··· Dataset section ···
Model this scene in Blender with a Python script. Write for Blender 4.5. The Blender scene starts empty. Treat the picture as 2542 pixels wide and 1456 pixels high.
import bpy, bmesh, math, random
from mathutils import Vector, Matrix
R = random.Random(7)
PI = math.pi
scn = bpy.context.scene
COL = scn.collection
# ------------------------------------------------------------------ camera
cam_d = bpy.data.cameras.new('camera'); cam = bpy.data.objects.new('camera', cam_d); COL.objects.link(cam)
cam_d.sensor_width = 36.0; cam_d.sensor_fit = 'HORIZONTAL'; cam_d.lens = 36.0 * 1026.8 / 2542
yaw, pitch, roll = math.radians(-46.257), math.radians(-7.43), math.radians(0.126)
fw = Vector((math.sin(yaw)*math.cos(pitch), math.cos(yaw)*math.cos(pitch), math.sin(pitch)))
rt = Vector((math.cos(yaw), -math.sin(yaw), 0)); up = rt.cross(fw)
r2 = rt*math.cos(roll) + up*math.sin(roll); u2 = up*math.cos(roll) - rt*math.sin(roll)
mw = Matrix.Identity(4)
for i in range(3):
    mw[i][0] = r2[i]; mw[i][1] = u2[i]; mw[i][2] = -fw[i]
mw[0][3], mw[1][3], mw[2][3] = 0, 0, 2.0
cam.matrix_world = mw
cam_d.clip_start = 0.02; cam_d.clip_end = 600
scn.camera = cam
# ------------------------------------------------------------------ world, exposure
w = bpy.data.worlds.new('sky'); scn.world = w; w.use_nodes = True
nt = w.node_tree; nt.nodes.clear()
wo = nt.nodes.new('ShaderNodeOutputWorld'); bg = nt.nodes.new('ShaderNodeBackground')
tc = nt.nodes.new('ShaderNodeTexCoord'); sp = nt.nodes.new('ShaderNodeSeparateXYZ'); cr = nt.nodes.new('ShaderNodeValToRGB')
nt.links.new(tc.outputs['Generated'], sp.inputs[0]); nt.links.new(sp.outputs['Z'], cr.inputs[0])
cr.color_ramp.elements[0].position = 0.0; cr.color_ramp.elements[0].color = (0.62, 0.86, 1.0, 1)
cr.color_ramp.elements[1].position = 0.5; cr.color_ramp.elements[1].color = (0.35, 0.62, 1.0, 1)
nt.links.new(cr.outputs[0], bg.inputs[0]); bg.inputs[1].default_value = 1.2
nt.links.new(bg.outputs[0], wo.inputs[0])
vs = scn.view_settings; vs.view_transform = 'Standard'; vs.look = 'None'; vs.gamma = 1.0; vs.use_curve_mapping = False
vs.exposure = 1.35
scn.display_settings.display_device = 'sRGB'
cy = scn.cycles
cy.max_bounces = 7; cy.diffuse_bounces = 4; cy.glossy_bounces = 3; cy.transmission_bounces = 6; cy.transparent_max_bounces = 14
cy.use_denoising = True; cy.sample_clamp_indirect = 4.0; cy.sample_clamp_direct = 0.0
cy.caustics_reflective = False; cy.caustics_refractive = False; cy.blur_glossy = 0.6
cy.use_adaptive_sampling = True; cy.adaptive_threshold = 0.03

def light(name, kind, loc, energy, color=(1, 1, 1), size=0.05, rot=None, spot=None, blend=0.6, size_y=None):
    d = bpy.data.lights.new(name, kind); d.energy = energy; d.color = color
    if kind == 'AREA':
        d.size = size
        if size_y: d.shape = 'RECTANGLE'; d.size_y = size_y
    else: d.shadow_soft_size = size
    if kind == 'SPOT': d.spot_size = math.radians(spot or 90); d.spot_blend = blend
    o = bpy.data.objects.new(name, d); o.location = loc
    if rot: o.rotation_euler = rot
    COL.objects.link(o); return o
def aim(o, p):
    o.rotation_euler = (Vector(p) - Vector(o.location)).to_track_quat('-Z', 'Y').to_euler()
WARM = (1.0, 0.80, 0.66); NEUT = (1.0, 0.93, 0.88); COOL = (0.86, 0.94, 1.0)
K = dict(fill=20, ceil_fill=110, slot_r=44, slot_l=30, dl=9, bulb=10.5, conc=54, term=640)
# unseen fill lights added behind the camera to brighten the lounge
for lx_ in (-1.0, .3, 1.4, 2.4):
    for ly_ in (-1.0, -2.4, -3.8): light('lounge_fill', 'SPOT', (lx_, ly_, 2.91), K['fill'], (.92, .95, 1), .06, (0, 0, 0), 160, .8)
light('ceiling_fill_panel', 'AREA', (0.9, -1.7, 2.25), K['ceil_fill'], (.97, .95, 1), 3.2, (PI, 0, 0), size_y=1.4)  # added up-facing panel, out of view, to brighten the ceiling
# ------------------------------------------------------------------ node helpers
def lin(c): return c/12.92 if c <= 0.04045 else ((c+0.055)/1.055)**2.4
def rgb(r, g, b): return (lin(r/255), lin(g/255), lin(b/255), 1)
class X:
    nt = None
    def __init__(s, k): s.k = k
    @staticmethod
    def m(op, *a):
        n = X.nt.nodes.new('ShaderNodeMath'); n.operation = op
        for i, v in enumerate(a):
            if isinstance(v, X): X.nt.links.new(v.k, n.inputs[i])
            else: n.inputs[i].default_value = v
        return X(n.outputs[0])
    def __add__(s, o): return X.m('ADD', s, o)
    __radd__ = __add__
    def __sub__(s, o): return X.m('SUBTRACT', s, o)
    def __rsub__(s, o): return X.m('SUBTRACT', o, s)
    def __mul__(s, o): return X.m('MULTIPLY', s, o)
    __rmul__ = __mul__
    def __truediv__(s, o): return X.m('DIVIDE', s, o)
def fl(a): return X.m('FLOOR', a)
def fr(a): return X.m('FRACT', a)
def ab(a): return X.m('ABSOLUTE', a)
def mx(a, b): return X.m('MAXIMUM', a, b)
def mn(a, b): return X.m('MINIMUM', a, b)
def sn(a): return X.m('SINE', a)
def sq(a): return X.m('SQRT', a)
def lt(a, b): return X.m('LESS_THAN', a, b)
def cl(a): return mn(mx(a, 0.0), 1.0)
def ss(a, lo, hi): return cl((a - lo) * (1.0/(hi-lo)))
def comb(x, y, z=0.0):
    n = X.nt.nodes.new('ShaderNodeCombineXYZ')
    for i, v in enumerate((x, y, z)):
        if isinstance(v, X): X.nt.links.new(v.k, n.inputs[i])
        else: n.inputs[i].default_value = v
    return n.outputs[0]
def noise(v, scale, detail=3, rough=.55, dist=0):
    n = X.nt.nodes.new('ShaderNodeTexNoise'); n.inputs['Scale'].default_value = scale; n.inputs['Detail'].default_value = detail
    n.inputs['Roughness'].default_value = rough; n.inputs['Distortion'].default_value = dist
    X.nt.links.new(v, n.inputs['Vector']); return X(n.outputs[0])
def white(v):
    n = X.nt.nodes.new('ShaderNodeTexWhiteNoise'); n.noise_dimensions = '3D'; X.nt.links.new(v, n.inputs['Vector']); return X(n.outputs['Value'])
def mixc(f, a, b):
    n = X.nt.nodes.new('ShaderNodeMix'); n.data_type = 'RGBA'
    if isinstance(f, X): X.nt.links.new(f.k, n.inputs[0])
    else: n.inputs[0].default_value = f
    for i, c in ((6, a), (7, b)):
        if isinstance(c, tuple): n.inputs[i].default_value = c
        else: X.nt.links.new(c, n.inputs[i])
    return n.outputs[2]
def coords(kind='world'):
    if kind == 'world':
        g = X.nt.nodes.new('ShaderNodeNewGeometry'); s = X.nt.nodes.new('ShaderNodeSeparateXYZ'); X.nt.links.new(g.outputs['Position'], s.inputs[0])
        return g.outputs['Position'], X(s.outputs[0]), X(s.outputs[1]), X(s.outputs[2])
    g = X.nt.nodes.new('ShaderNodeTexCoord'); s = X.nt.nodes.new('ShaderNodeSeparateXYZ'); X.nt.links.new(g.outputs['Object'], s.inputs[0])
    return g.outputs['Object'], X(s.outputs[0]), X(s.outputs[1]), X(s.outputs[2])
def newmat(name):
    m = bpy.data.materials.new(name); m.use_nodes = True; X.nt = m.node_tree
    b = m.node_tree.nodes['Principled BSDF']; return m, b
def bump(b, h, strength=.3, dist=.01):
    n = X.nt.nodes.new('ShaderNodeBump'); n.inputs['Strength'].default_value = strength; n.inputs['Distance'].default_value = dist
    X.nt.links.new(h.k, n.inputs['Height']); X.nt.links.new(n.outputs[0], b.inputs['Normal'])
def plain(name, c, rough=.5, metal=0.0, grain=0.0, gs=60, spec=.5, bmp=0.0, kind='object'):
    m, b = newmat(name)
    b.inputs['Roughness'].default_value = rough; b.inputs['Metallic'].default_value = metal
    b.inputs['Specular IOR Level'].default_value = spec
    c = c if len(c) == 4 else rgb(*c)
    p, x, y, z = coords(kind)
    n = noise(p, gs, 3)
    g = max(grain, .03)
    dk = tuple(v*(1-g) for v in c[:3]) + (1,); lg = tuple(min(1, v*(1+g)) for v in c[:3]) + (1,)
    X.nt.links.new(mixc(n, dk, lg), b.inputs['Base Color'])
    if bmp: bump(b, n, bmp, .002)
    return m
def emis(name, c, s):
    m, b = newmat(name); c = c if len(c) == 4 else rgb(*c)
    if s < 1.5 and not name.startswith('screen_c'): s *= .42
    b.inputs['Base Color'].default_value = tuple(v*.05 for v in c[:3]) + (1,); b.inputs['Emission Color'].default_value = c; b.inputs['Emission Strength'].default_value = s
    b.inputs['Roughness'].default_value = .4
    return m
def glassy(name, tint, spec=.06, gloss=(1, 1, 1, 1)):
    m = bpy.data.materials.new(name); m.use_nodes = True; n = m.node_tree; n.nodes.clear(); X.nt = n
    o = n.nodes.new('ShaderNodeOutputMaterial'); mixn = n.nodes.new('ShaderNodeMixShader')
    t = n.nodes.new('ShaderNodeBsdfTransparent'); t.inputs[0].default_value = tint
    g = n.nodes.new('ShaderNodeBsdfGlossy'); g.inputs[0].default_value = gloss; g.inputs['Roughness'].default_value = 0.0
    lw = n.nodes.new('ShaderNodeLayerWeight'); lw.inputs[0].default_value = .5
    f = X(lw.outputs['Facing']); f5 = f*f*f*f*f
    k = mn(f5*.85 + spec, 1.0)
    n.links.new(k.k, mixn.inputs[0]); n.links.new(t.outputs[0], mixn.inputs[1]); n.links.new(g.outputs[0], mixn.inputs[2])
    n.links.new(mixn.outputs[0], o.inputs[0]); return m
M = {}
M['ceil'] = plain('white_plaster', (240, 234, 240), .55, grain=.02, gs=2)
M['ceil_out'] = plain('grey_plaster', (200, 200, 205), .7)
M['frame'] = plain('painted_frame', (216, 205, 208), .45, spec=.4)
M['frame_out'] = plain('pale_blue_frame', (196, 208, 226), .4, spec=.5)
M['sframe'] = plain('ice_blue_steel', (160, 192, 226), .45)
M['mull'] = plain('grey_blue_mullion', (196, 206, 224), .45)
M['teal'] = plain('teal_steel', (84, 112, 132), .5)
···
Problem to solve>
State how many lines include the string "scene", and nothing more.

Complete response>
2